→ Task goal: In the records below, find the line that contains "Build this scene" and the line that contains "(1.0, .93, .84))"; write out exactly those two lines and everything between them, without the pictures.

Entries with scene source code:

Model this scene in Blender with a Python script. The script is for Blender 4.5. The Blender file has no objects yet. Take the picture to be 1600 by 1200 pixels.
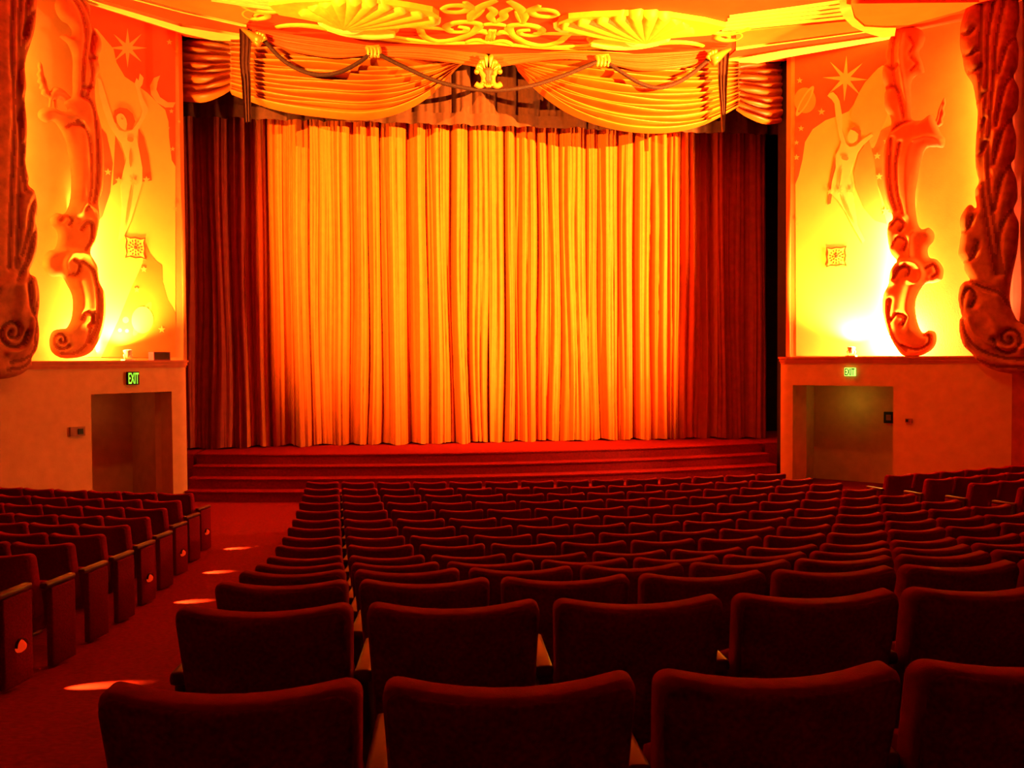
import bpy, bmesh, math, random
import numpy as np
from mathutils import Vector, Matrix, noise
C = bpy.context.scene.collection
PI = math.pi
random.seed(7)

# ------------------------------------------------------------------ camera
EYE = 2.72
F = 1400.0
cam_d = bpy.data.cameras.new('camera'); cam = bpy.data.objects.new('camera', cam_d); C.objects.link(cam)
cam_d.sensor_width = 36; cam_d.lens = 36*F/1600; cam_d.clip_start = .05; cam_d.clip_end = 200
PITCH = math.atan(40/F); ROLL = 0.0056
fwd = Vector((0, math.cos(PITCH), -math.sin(PITCH)))
r0 = Vector((1, 0, 0)); u0 = r0.cross(fwd)
right = (r0*math.cos(ROLL) - u0*math.sin(ROLL)).normalized()
up = right.cross(fwd).normalized()
cam.matrix_world = Matrix(((right.x, up.x, -fwd.x, 0), (right.y, up.y, -fwd.y, 0), (right.z, up.z, -fwd.z, EYE), (0, 0, 0, 1)))
bpy.context.scene.camera = cam
EYEP = Vector((0, 0, EYE))
def ray(px, py):
    return (right*((px-800)/F) + up*((600-py)/F) + fwd)
def hit(px, py, p0, n):
    d = ray(px, py)
    return EYEP + d*((p0-EYEP).dot(n)/d.dot(n))
def project(p):
    q = Vector(p)-EYEP; z = q.dot(fwd)
    if z < .05: return None
    return 800+F*q.dot(right)/z, 600-F*q.dot(up)/z

# ------------------------------------------------------------------ world, exposure, large lights
sc = bpy.context.scene
sc.view_settings.view_transform = 'Standard'; sc.view_settings.look = 'None'
sc.view_settings.gamma = 1; sc.view_settings.use_curve_mapping = False
sc.view_settings.exposure = 0.0
w = bpy.data.worlds.new('world'); sc.world = w; w.use_nodes = True
w.node_tree.nodes['Background'].inputs[0].default_value = (1, .3, .1, 1)
w.node_tree.nodes['Background'].inputs[1].default_value = 0.0
TH = math.radians(8.0)
UX = Vector((math.cos(TH), math.sin(TH), 0)); VX = Vector((-math.sin(TH), math.cos(TH), 0)); ZX = Vector((0, 0, 1))
OR = Vector((-.285, 18.05, 0))
def S(u, v, z=0): return OR + UX*u + VX*v + ZX*z
AMBER = (1, .36, .035)
def spot(name, loc, target, power, size, blend=.6, radius=.05, color=AMBER, parent=None):
    d = bpy.data.lights.new(name, 'SPOT'); d.energy = power; d.spot_size = math.radians(size); d.spot_blend = blend
    d.shadow_soft_size = radius; d.color = color
    o = bpy.data.objects.new(name, d); C.objects.link(o)
    o.rotation_euler = (Vector(target)-Vector(loc)).to_track_quat('-Z', 'Y').to_euler()
    o.location = Vector(loc)
    if parent: o.parent = parent; o.location = Vector(loc)-parent.location
    return o
def point(name, loc, power, radius=.1, color=AMBER):
    d = bpy.data.lights.new(name, 'POINT'); d.energy = power; d.shadow_soft_size = radius; d.color = color
    o = bpy.data.objects.new(name, d); C.objects.link(o); o.location = loc; return o
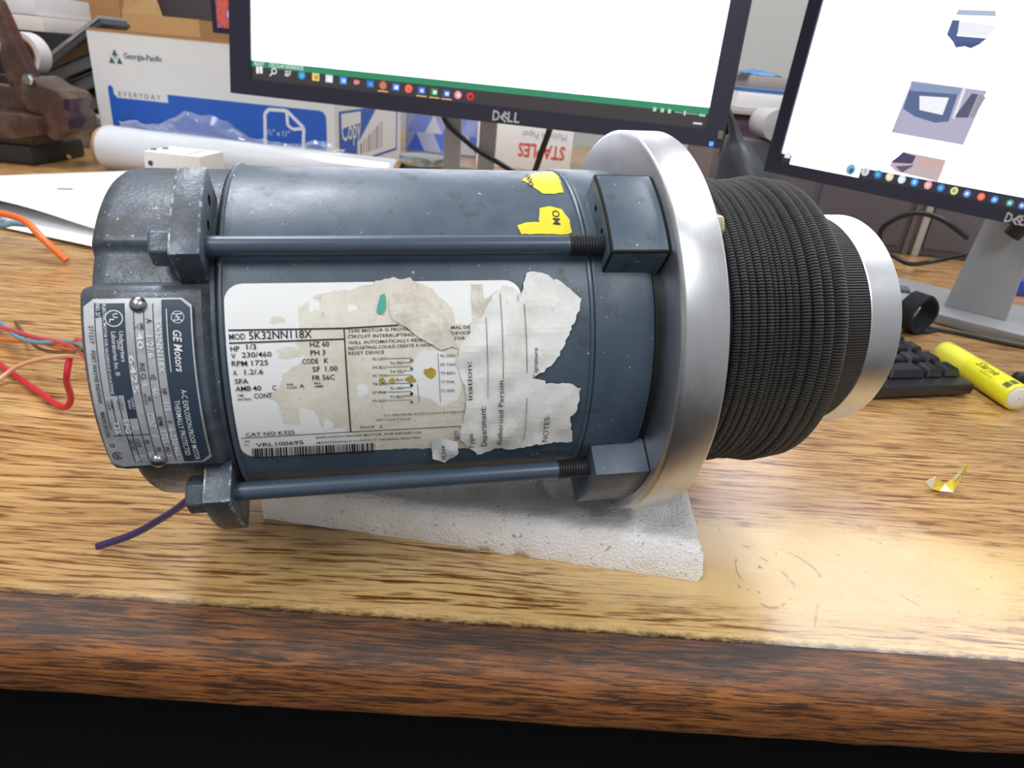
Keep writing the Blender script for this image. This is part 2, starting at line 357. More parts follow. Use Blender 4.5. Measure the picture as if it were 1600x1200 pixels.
for i, (lx, ly, sx, sy, pw) in enumerate(LIGHTS):
    t = empty('ceiling_light', (lx, ly, CEIL_Z), label=['white ceiling light trough above the paper carton', 'white ceiling light trough above the tilted monitor', 'white ceiling light trough over the aisle before the desk, carton side', 'white ceiling light trough over the aisle before the desk, monitor side'][i], category='light', group='ceiling lights')
    f = MB()
    for a in ((-sx / 2 - .03, -sx / 2, -sy / 2 - .03, sy / 2 + .03), (sx / 2, sx / 2 + .03, -sy / 2 - .03, sy / 2 + .03), (-sx / 2, sx / 2, -sy / 2 - .03, -sy / 2), (-sx / 2, sx / 2, sy / 2, sy / 2 + .03)):
        f.box(a[0], a[1], a[2], a[3], -.055, 0)
    f.obj('frame', M_WHITEBOX, t, weld=False)
    MB().box(-sx / 2, sx / 2, -sy / 2, sy / 2, -.03, -.02).obj('diffuser', emit('lit_diffuser', (255, 250, 242), 2.0), t)

# ================================================================== the desk
DESK_YAW = math.atan2(0.2295 - 0.2123, 0.2374 + 0.2051)
desk = empty('desk', (0, 0.2203, 0), (0, 0, DESK_YAW), label='worn oak laminate desk with a dark wooden front edge under the motor', category='desk')
MB().box(-2.1, 1.9, 0, 2.14, -0.032, 0).obj('desk_top', M_DESK, desk)
prof = [(0.0005, -0.0002), (-0.008, -0.0003), (-0.015, -0.0012), (-0.0195, -0.0035), (-0.0222, -0.0075), (-0.0232, -0.013), (-0.0232, -0.028), (-0.0212, -0.0318), (0.0005, -0.0320)]
eb = MB(); nx = 260; xs = [-2.1 + 4.0 * i / nx for i in range(nx + 1)]
for x in xs:
    for j, (y, z) in enumerate(prof):
        dd = 0.0011 * mnoise.noise(V((x * 40, y * 60, z * 60))) + 0.0007 * mnoise.noise(V((x * 160, y * 90, z * 90)))
        if j in (0, 8): dd = 0
        eb.v.append((x, y + dd * (0.8 if j > 2 else 0), z + (dd if 0 < j < 5 else 0)))
m = len(prof)
for i in range(nx):
    for j in range(m - 1): eb.f.append((i * m + j, i * m + j + 1, (i + 1) * m + j + 1, (i + 1) * m + j)); eb.mi.append(0)
eb.f += [tuple(range(m)), tuple(nx * m + j for j in reversed(range(m)))]; eb.mi += [0, 0]
eb.obj('front_edge', M_EDGE, desk, smooth=40, label='dark scuffed oak front edge')
for x0, x1 in ((-1.9, -1.45), (1.25, 1.7)):
    MB().box(x0, x1, 0.03, 1.85, FLOOR_Z, -0.032).obj('pedestal', M_DARKWOOD, desk)
MB().box(-1.45, 1.25, 0.62, 0.64, FLOOR_Z, -0.032).obj('modesty_panel', M_DARKWOOD, desk)

# ================================================================== the motor
R0 = 0.0885
X0 = V((0.04128, 0.31319, 0.13064 - 0.02214)); MYAW, MTILT = rad(13.5723), rad(2.46564)
ex = V((cos(MTILT) * cos(MYAW), cos(MTILT) * sin(MYAW), sin(MTILT))); ey = V((0, 0, 1)).cross(ex).normalized(); ez = ex.cross(ey)
motor = empty('electric_motor', X0 - ez * R0, label='blue-grey electric motor with a silver flange lying on white foam', category='motor')
motor.rotation_euler = Matrix((ex, ey, ez)).transposed().to_euler()
def cp(t, R, ph): a = rad(ph); return V((t, -R * cos(a), R * sin(a)))
def cyl(u, v_, R):               # where a sight line meets the motor's barrel: (t, arc length)
    q = ray(u, v_); o_ = CAM - X0
    qy, qz, oy, oz = q.dot(ey), q.dot(ez), o_.dot(ey), o_.dot(ez)
    a, b, c_ = qy * qy + qz * qz, 2 * (qy * oy + qz * oz), oy * oy + oz * oz - R * R
    kk = (-b - math.sqrt(max(0, b * b - 4 * a * c_))) / (2 * a); P = CAM + q * kk - X0
    return V((P.dot(ex), R * math.atan2(P.dot(ez), -P.dot(ey))))
def to_motor(o):
    if o.parent is motor: o.location = (0, 0, R0)
    return o
def mpart(mb, name, mat, **kw): return to_motor(mb.obj(name, mat, motor, **kw))

RS = 0.0706
prof = [(-.1608, .0700), (-.1606, .0712), (-.1600, .0716), (-.1594, .0714), (-.1591, RS), (-.0296, RS), (-.0292, .0714), (-.0285, .0717), (-.0279, .0714), (-.0278, .0700)]
shell = mpart(MB().lathe(prof, 160), 'motor_shell', M_PAINT, smooth=40)
# front end bell (flange side)
fb = MB().lathe([(-.0276, .0700), (-.0274, .0712), (-.0262, .0716), (-.0060, .0713), (-.0035, .0703), (-.0030, .066), (.0002, .066)], 160)
mpart(fb, 'front_end_bell', M_PAINT, smooth=35)
mpart(MB().lathe([(-.0029, .0650), (-.0029, .0698), (.0001, .0698)], 120), 'gasket_ring', M_BLACK, smooth=35)
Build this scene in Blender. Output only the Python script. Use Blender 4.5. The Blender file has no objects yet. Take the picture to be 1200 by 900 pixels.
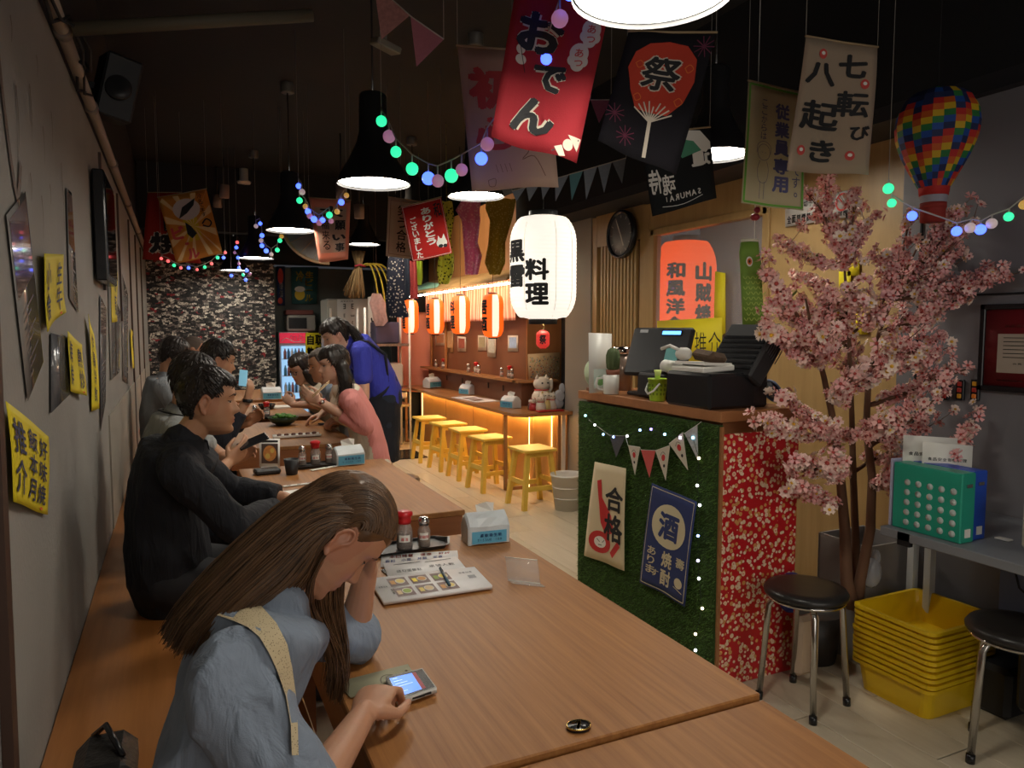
import bpy, bmesh, math, random
from mathutils import Vector as V, Matrix, noise
import numpy as np
R = random.Random(7)
D = bpy.data
SC = bpy.context.scene
COL = SC.collection

# ---------------------------------------------------------------- camera, world, lamps, exposure
FOC = 856.0
YAW, PITCH = math.radians(24.708), math.radians(4.342)
CAM = V((0, 0, 1.5))
cam = D.cameras.new('camera'); cam.sensor_width = 36; cam.lens = FOC / 1200 * 36; cam.clip_start = .02
co = D.objects.new('camera', cam); COL.objects.link(co)
co.location = CAM; co.rotation_euler = (math.pi/2 - PITCH, 0, -YAW); SC.camera = co
w = D.worlds.new('world'); SC.world = w; w.use_nodes = True
w.node_tree.nodes['Background'].inputs[0].default_value = (.6, .62, .7, 1)
w.node_tree.nodes['Background'].inputs[1].default_value = .05
SC.view_settings.view_transform = 'Standard'; SC.view_settings.look = 'None'
SC.view_settings.gamma = 1; SC.view_settings.use_curve_mapping = False
SC.view_settings.exposure = 0.13
SC.cycles.max_bounces = 8; SC.cycles.diffuse_bounces = 4; SC.cycles.sample_clamp_indirect = 4
SC.cycles.use_denoising = True; SC.cycles.caustics_reflective = False; SC.cycles.caustics_refractive = False
LAMP_E = 36.0      # radiance of the pendant diffusers
def arealight(name, loc, rot, sx, sy, power, col):
    l = D.lights.new(name, 'AREA'); l.shape = 'RECTANGLE'; l.size = sx; l.size_y = sy; l.energy = power; l.color = col
    o = D.objects.new(name, l); COL.objects.link(o); o.location = loc; o.rotation_euler = rot
    return o

# added soft fill behind the camera, brightens the fronts of the hanging banners
arealight('added_fill_light', (1.4, -2.45, 1.7), (math.radians(90), 0, math.radians(0)), 2.6, 1.9, 31, (1.0, .93, .84))

# ---------------------------------------------------------------- helpers
_F = V((math.sin(YAW)*math.cos(PITCH), math.cos(YAW)*math.cos(PITCH), -math.sin(PITCH)))
_R = V((math.cos(YAW), -math.sin(YAW), 0)); _U = _R.cross(_F)
def at(px, py, X=None, Y=None, Z=None, d=None):
    """world point of a spot measured in the photograph, on a known plane or at a known distance"""
    r = _F + _R*((px-600)/FOC) - _U*((py-450)/FOC)
    if X is not None: t = X/r.x
    elif Y is not None: t = Y/r.y
    elif Z is not None: t = (Z-1.5)/r.z
    else: t = d
    return CAM + r*t

MATS = {}
def mat(name, col=(.5, .5, .5), rough=.5, metal=0, emit=None, es=1, bump=0, bscale=40, var=0, vscale=6, alpha=1, trans=0, ior=1.45, sss=0, coat=0, stretch=(1, 1, 1), spec=.5, island=0):
    if name in MATS: return MATS[name]
    m = D.materials.new(name); m.use_nodes = True; MATS[name] = m
    n = m.node_tree.nodes; l = m.node_tree.links; b = n['Principled BSDF']
    c = (*col, 1) if len(col) == 3 else col
    b.inputs['Base Color'].default_value = c; b.inputs['Roughness'].default_value = rough; b.inputs['Metallic'].default_value = metal
    b.inputs['Alpha'].default_value = alpha; b.inputs['Transmission Weight'].default_value = trans; b.inputs['IOR'].default_value = ior
    b.inputs['Specular IOR Level'].default_value = spec; b.inputs['Coat Weight'].default_value = coat
    if sss: b.inputs['Subsurface Weight'].default_value = sss; b.inputs['Subsurface Radius'].default_value = (.012, .005, .003); b.inputs['Subsurface Scale'].default_value = 1
    if emit: b.inputs['Emission Color'].default_value = (*emit, 1); b.inputs['Emission Strength'].default_value = es
    if var or bump:
        tc = n.new('ShaderNodeTexCoord'); mp = n.new('ShaderNodeMapping'); l.new(tc.outputs['Object'], mp.inputs[0]); mp.inputs['Scale'].default_value = stretch
    if var or island:
        mx = n.new('ShaderNodeHueSaturation'); mx.inputs['Color'].default_value = c
        ma = n.new('ShaderNodeMath'); ma.operation = 'MULTIPLY_ADD'
        if island:
            g = n.new('ShaderNodeNewGeometry'); l.new(g.outputs['Random Per Island'], ma.inputs[0]); ma.inputs[1].default_value = island; ma.inputs[2].default_value = 1-island/2
        else:
            t = n.new('ShaderNodeTexNoise'); t.inputs['Scale'].default_value = vscale; t.inputs['Detail'].default_value = 5; l.new(mp.outputs[0], t.inputs['Vector'])
            l.new(t.outputs['Fac'], ma.inputs[0]); ma.inputs[1].default_value = var*2; ma.inputs[2].default_value = 1-var
        l.new(ma.outputs[0], mx.inputs['Value']); l.new(mx.outputs[0], b.inputs['Base Color'])
    if bump:
        t = n.new('ShaderNodeTexNoise'); t.inputs['Scale'].default_value = bscale; t.inputs['Detail'].default_value = 4; l.new(mp.outputs[0], t.inputs['Vector'])
        bp = n.new('ShaderNodeBump'); bp.inputs['Strength'].default_value = bump; bp.inputs['Distance'].default_value = .01
        l.new(t.outputs['Fac'], bp.inputs['Height']); l.new(bp.outputs[0], b.inputs['Normal'])
    return m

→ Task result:
Build this scene in Blender. Output only the Python script. Use Blender 4.5. The Blender file has no objects yet. Take the picture to be 1200 by 900 pixels.
import bpy, bmesh, math, random
from mathutils import Vector as V, Matrix, noise
import numpy as np
R = random.Random(7)
D = bpy.data
SC = bpy.context.scene
COL = SC.collection

# ---------------------------------------------------------------- camera, world, lamps, exposure
FOC = 856.0
YAW, PITCH = math.radians(24.708), math.radians(4.342)
CAM = V((0, 0, 1.5))
cam = D.cameras.new('camera'); cam.sensor_width = 36; cam.lens = FOC / 1200 * 36; cam.clip_start = .02
co = D.objects.new('camera', cam); COL.objects.link(co)
co.location = CAM; co.rotation_euler = (math.pi/2 - PITCH, 0, -YAW); SC.camera = co
w = D.worlds.new('world'); SC.world = w; w.use_nodes = True
w.node_tree.nodes['Background'].inputs[0].default_value = (.6, .62, .7, 1)
w.node_tree.nodes['Background'].inputs[1].default_value = .05
SC.view_settings.view_transform = 'Standard'; SC.view_settings.look = 'None'
SC.view_settings.gamma = 1; SC.view_settings.use_curve_mapping = False
SC.view_settings.exposure = 0.13
SC.cycles.max_bounces = 8; SC.cycles.diffuse_bounces = 4; SC.cycles.sample_clamp_indirect = 4
SC.cycles.use_denoising = True; SC.cycles.caustics_reflective = False; SC.cycles.caustics_refractive = False
LAMP_E = 36.0      # radiance of the pendant diffusers
def arealight(name, loc, rot, sx, sy, power, col):
    l = D.lights.new(name, 'AREA'); l.shape = 'RECTANGLE'; l.size = sx; l.size_y = sy; l.energy = power; l.color = col
    o = D.objects.new(name, l); COL.objects.link(o); o.location = loc; o.rotation_euler = rot
    return o

# added soft fill behind the camera, brightens the fronts of the hanging banners
arealight('added_fill_light', (1.4, -2.45, 1.7), (math.radians(90), 0, math.radians(0)), 2.6, 1.9, 31, (1.0, .93, .84))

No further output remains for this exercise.